Missed the Mark: Why Pollsters Misjudged the 2024 Election Part 1

Most political pollsters were wrong about how close the 2024 U.S. presidential election would be, especially in so-called battleground states, which were expected to be toss-ups just days before November 5. Why did the polls underestimate Donald Trump’s popular vote margin wildly and, by extension, his dominance of the Electoral College?

One answer is that public opinion polls, and surveys in general, are seriously flawed. Respondents to questions about their preferences for political candidates or policy outcomes are not asked to make real choices over real options. The cost of stating that candidate A hypothetically is preferred to candidate B essentially is zero. Nothing is sacrificed when the respondent opines one way rather than another or says that he or she is undecided.

We also know that survey results depend on the precise wording of questions. Some are “leading,” biased, or vague. Questioners’ body language, facial expressions, or vocal tones may influence respondents’ beliefs about acceptable answers during in-person or telephone surveys. Opinion surveys administered online raise challenges relating to sample sizes and participant self-selection.

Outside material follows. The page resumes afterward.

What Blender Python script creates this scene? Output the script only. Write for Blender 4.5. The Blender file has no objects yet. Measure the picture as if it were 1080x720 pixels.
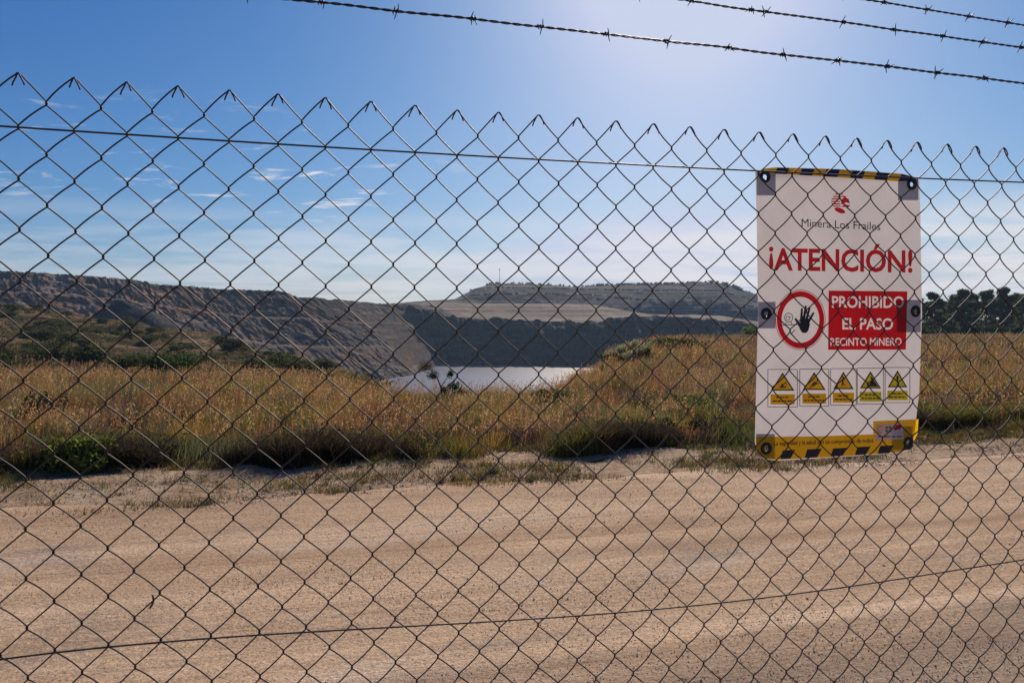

Polling failed miserably in the run-up to Election Day 2024. Pollsters and political pundits consistently misjudged the “red wave” that swept the nation on November 5, missing the mark in the opposite direction from 2022’s midterm elections when broad Republican gains had been anticipated.

Although political candidates and parties closely monitor pre-election polls, they are misleading at best and useless in practice. They are no more informative than the “focus groups” and marketing surveys that produced commercial flops like the Edsel or New Coke. 

Even with sample sizes in the thousands rather than the millions, no one response to a survey determines a poll’s overall results. Error rates in most opinion polls typically amount to three percentage points in either direction.

A vote cast in a mass democratic election also is unlikely to be decisive. As of this writing, more than 140 million voters turned out for 2024’s presidential race. Donald Trump outpolled Kamala Harris nationally by about four million popular votes.

It is impossible to say which of those four million voters put Trump “over the top.” The probability of one vote being decisive or pivotal in 2024 was vanishingly small (roughly one in 140 million). 

The late public-choice economist Gordon Tullock relied on such evidence to conclude that voting in mass democratic elections is irrational because the costs of voting (becoming informed about the candidates and issues on the ballot, traveling to and from the polls, or filling out and mailing a ballot) exceed the benefits of doing so for most voters, measured by the nearly zero chance of influencing the election’s outcome. For Tullock, the probability of one voter’s decisiveness on Election Day is smaller than the chance of being struck by lightning on the way to or from polling places or ballot drop boxes.

However, Tullock also launched a research agenda concluding that voting is rational if seen as a low-cost way of expressing political preferences. Because one vote is not consequential, voters can support candidates or policies they would not support otherwise. Many voters would reject a policy that raises their annual tax bills by $10,000 if a single vote determined the outcome. But if the chance of being pivotal is one in 10,000 (0.0001)—much larger than one in 140 million—a vote in favor of the policy raises the voter’s expected tax bill by just $1 (= 0.0001 times $10,000). Even uncharitable people can afford to be charitable under such circumstances, supporting programs and policies they would reject if they faced the full cost of their choices.

Close elections almost always trigger challenges by losers, ballot recounts, and other consequences that introduce uncertainty into voting processes. Such uncertainty makes it more difficult to conclude that one vote will “matter” ahead of time. 

The point is that opinions expressed in response to political polls and decisions made in the voting booth differ substantially from ordinary market decisions, where costs and benefits are more closely aligned. Because they have skin in the game, people’s market choices do reveal their preferences. Thus, it should be no surprise that pollsters claiming to forecast hypothetical political preferences often get it wrong.